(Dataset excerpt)

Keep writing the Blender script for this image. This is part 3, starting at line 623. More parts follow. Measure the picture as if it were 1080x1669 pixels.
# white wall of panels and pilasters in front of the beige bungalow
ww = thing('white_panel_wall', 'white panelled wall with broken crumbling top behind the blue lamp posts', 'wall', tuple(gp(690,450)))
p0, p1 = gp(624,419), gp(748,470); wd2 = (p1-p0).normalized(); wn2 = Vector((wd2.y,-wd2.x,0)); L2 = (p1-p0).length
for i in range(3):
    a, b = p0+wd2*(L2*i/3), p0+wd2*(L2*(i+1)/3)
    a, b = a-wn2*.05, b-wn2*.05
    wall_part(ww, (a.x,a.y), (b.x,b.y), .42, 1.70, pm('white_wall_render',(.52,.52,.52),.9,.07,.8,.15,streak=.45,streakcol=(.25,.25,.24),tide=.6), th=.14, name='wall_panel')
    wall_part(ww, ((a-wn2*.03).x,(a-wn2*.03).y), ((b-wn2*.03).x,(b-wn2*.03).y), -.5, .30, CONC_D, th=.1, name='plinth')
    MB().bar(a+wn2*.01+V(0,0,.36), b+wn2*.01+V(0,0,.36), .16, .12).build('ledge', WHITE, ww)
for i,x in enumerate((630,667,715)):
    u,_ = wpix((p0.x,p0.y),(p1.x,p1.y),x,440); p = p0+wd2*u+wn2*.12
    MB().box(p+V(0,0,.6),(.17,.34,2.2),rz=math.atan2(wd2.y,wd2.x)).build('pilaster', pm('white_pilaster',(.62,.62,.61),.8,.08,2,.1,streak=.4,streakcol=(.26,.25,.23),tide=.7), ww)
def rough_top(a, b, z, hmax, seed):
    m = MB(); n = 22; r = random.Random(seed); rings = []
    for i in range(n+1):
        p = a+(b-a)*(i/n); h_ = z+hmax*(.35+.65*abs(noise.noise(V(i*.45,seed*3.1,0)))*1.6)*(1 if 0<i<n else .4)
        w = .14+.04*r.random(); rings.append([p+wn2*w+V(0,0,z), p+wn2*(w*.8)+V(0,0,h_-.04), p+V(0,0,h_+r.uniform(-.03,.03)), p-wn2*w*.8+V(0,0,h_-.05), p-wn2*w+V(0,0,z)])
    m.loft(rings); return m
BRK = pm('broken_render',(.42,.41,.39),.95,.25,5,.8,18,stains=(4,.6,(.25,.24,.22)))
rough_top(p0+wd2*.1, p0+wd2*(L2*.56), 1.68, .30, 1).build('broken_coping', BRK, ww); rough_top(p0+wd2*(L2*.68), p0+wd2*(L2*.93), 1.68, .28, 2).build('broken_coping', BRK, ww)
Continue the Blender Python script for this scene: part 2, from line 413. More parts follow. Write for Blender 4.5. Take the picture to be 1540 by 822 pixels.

What you need to do :: Extract all of the data above and output it character for character.

Task response ::
Keep writing the Blender script for this image. This is part 3, starting at line 623. More parts follow. Measure the picture as if it were 1080x1669 pixels.
# white wall of panels and pilasters in front of the beige bungalow
ww = thing('white_panel_wall', 'white panelled wall with broken crumbling top behind the blue lamp posts', 'wall', tuple(gp(690,450)))
p0, p1 = gp(624,419), gp(748,470); wd2 = (p1-p0).normalized(); wn2 = Vector((wd2.y,-wd2.x,0)); L2 = (p1-p0).length
for i in range(3):
    a, b = p0+wd2*(L2*i/3), p0+wd2*(L2*(i+1)/3)
    a, b = a-wn2*.05, b-wn2*.05
    wall_part(ww, (a.x,a.y), (b.x,b.y), .42, 1.70, pm('white_wall_render',(.52,.52,.52),.9,.07,.8,.15,streak=.45,streakcol=(.25,.25,.24),tide=.6), th=.14, name='wall_panel')
    wall_part(ww, ((a-wn2*.03).x,(a-wn2*.03).y), ((b-wn2*.03).x,(b-wn2*.03).y), -.5, .30, CONC_D, th=.1, name='plinth')
    MB().bar(a+wn2*.01+V(0,0,.36), b+wn2*.01+V(0,0,.36), .16, .12).build('ledge', WHITE, ww)
for i,x in enumerate((630,667,715)):
    u,_ = wpix((p0.x,p0.y),(p1.x,p1.y),x,440); p = p0+wd2*u+wn2*.12
    MB().box(p+V(0,0,.6),(.17,.34,2.2),rz=math.atan2(wd2.y,wd2.x)).build('pilaster', pm('white_pilaster',(.62,.62,.61),.8,.08,2,.1,streak=.4,streakcol=(.26,.25,.23),tide=.7), ww)
def rough_top(a, b, z, hmax, seed):
    m = MB(); n = 22; r = random.Random(seed); rings = []
    for i in range(n+1):
        p = a+(b-a)*(i/n); h_ = z+hmax*(.35+.65*abs(noise.noise(V(i*.45,seed*3.1,0)))*1.6)*(1 if 0<i<n else .4)
        w = .14+.04*r.random(); rings.append([p+wn2*w+V(0,0,z), p+wn2*(w*.8)+V(0,0,h_-.04), p+V(0,0,h_+r.uniform(-.03,.03)), p-wn2*w*.8+V(0,0,h_-.05), p-wn2*w+V(0,0,z)])
    m.loft(rings); return m
BRK = pm('broken_render',(.42,.41,.39),.95,.25,5,.8,18,stains=(4,.6,(.25,.24,.22)))
rough_top(p0+wd2*.1, p0+wd2*(L2*.56), 1.68, .30, 1).build('broken_coping', BRK, ww); rough_top(p0+wd2*(L2*.68), p0+wd2*(L2*.93), 1.68, .28, 2).build('broken_coping', BRK, ww)
Continue the Blender Python script for this scene: part 2, from line 413. More parts follow. Write for Blender 4.5. Take the picture to be 1540 by 822 pixels.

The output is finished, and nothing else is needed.